Crip-ing' Design Thinking Workshops by Prachi Saxena

Reimagining workshops by proposing a toolkit inspired by crip theory and critique

Taking inspiration from crip theory, which questions the able-centrist dominant narratives, this project poses a simple toolkit for planning a design session. Design sessions involve planning out activities, time considerations, tools to be used, with the ultimate goal of consensus building to reach new ideas, solutions, innovations, etc.

Inherent in there are unchecked assumptions.
Activities are linear, distinct, and bounded.
Time is collective, focused, and rational.
Materials that are visual & verbal centric are the best to unlock creativity.
Consensus is possible and beneficial.

This toolkit provides provocations to include when planning your session and a scorecard to evaluate and reflect on learnings. In no way is the toolkit aiming to be exhaustive - it is just one step in questioning the inherent assumptions that build our most fundamental design methodologies - a design thinking workshop.

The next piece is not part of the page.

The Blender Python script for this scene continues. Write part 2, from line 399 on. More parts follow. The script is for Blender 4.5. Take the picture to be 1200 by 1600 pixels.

“This class was unique in the discourses it introduced within the design space, a space which often feels sterile. These discourses included racism, oppression, and feminist narrative. As someone who had been comfortable engaging in these discussions from a social science perspective, I hadn’t expected that in a design context the stakes would suddenly feel so much higher, with meaningful change seeming further beyond our reach.

The class really clicked for me around the final project, even though it was only a couple of weeks of work. In many ways, it was great to see how easy it is to channel critique into imagining things afresh; the tangibility of our final projects was welcome after how spiraling the class discussions had often been. The social sciences miss out on this tangibility, but design offers it and requires it.”